I laughed out loud when I read that the text for today, was this. The whole congregation complained.

But this response means we love what we do and who we are and how we gather matters. The messages we share and the stories we tell, we love all of this so much, we care so deeply that we don’t want anything important lost. Our complaining can reveal what it is we truly love and what is worth our energy, our troubleshooting, our prayers and more meetings.

And so how can we find a way to hold on to what is precious, even right now, even if in a new way? Even in the wilderness? Because the flip side of a complaint is rejoicing. In my experience, often grieving done properly, can lead to a new kind of depth of love, a new appreciation for what are the true pillars of our faith and our lives. It’s like after the tears, when we are ready, the loss has a way of inviting us to love and care for what and who is among us, right now, more fully.

What if our sadness and madness and anger and our grief, what if our complaints can show us what and whom to focus on right here and now? What if they point us to where to put our energy when it is time?

C.S. Lewis wrote that “Hell begins with a grumbling mood, always complaining, always blaming others,” and I think he is right, if we let our complaints be the last word, if we let them simply be an end, if we let what is wrong, if we let the evil doers and fear mongers take our energy for what is right.

Now is the time to cry, for Beki and for Ruth and for hopes that keep getting further away. It is time to cry, to complain, to lament, to vent, and maybe we should do it louder and bigger and bolder, so that others know this is not normal, that too much of who and what we love are being lost, that if we aren’t complaining all the way up to the Cosmos, we don’t get what is happening. We cannot let ourselves believe this is healthy or how things should go.

The whole congregation, the whole of creation, all of us who dream of transformation, we are all complaining…

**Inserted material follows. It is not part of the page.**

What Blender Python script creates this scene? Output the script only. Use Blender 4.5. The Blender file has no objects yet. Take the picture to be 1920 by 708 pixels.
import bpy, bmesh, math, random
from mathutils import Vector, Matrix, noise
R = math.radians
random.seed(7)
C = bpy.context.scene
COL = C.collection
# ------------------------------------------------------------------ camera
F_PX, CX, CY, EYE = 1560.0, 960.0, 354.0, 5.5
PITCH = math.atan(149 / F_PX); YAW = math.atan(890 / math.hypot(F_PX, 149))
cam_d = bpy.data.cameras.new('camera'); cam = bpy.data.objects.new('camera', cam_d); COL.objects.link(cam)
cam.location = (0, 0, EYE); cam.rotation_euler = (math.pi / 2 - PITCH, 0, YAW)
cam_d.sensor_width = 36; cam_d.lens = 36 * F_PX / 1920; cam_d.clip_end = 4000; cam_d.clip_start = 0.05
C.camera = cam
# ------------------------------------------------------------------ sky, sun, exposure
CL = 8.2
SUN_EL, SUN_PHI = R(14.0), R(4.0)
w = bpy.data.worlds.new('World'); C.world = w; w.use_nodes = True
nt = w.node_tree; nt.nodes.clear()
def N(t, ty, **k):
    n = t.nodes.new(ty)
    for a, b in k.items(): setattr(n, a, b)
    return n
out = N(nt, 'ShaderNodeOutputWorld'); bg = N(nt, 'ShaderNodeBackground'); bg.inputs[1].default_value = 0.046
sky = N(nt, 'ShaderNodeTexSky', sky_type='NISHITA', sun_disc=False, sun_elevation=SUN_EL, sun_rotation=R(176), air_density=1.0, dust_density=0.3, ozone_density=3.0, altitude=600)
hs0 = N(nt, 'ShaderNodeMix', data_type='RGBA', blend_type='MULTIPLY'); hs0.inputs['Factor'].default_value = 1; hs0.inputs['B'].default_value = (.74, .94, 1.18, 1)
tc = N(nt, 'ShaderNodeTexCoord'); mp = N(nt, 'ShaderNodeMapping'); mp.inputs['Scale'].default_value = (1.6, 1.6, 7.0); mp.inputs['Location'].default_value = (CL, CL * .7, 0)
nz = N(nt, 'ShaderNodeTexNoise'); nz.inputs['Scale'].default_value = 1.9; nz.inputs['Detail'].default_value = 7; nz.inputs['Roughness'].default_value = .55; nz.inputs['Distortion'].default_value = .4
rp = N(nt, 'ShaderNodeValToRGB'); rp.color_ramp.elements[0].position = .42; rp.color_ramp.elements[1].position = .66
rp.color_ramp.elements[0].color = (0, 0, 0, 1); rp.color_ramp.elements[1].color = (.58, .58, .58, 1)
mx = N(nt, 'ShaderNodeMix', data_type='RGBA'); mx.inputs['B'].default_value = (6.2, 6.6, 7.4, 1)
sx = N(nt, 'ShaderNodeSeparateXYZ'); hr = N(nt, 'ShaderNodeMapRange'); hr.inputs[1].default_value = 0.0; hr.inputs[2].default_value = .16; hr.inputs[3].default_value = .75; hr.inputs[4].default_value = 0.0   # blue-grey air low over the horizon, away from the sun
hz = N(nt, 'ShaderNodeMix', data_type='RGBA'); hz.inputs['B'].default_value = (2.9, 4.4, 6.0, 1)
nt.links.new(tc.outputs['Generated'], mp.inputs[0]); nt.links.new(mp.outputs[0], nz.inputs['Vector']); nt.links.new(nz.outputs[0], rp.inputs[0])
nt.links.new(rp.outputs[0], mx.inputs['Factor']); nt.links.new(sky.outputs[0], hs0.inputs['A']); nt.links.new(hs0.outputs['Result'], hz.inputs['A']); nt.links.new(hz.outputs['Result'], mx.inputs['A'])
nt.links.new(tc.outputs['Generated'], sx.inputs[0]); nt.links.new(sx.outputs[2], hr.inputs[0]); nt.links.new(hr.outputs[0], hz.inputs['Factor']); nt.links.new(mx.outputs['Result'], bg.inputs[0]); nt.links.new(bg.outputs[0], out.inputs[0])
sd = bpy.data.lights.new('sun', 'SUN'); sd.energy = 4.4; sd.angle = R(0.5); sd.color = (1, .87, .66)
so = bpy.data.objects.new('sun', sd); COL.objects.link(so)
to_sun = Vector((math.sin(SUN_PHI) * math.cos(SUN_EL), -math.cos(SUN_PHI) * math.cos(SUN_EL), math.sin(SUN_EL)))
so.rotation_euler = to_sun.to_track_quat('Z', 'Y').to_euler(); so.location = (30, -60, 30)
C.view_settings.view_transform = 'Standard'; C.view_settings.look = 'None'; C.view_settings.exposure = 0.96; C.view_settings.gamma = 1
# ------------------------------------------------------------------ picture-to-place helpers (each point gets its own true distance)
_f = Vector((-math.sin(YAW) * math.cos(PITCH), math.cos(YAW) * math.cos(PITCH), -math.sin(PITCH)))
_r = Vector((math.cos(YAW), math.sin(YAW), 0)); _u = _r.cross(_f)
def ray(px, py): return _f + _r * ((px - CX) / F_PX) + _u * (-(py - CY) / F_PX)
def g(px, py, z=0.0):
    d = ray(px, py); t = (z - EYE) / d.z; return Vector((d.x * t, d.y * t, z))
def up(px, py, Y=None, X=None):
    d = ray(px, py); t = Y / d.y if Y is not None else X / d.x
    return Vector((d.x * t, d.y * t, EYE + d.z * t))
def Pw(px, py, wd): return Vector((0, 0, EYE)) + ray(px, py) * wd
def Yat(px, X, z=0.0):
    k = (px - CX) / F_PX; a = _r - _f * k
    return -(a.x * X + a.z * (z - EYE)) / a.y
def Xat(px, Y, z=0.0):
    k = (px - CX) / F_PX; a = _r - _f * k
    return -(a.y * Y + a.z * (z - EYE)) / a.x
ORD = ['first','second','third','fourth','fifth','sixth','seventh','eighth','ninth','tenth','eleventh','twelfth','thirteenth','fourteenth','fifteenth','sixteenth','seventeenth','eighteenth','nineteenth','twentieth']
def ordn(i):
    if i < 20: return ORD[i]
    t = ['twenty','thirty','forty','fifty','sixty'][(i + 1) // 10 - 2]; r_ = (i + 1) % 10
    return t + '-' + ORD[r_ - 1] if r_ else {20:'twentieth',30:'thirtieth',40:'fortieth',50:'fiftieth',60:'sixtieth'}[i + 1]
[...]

At this moment in which we find ourselves, we complain because we are sad and because we are tired and because we are sore from stretching and because we miss the landscape that was familiar. We grumble for lack of sleep or lack of a sense of sanity. We lament for and long for the time that is different from this. We complain because we know justice isn’t here and it feels like it is slipping away. We complain because we don’t fully understand why and we can still hardly see beyond the next step. We complain because we don’t know when it will end and we don’t know what God is up to and it feels like the hits keep coming. And yet… now we let us cry and see our complaints as invitation- to hold on tight and fight… like hell for what is left, to carry into this moment the best of what we had in that other life, to love and care for what and who is among us, right now, more fully… and the Kin-dom of Heaven is like this.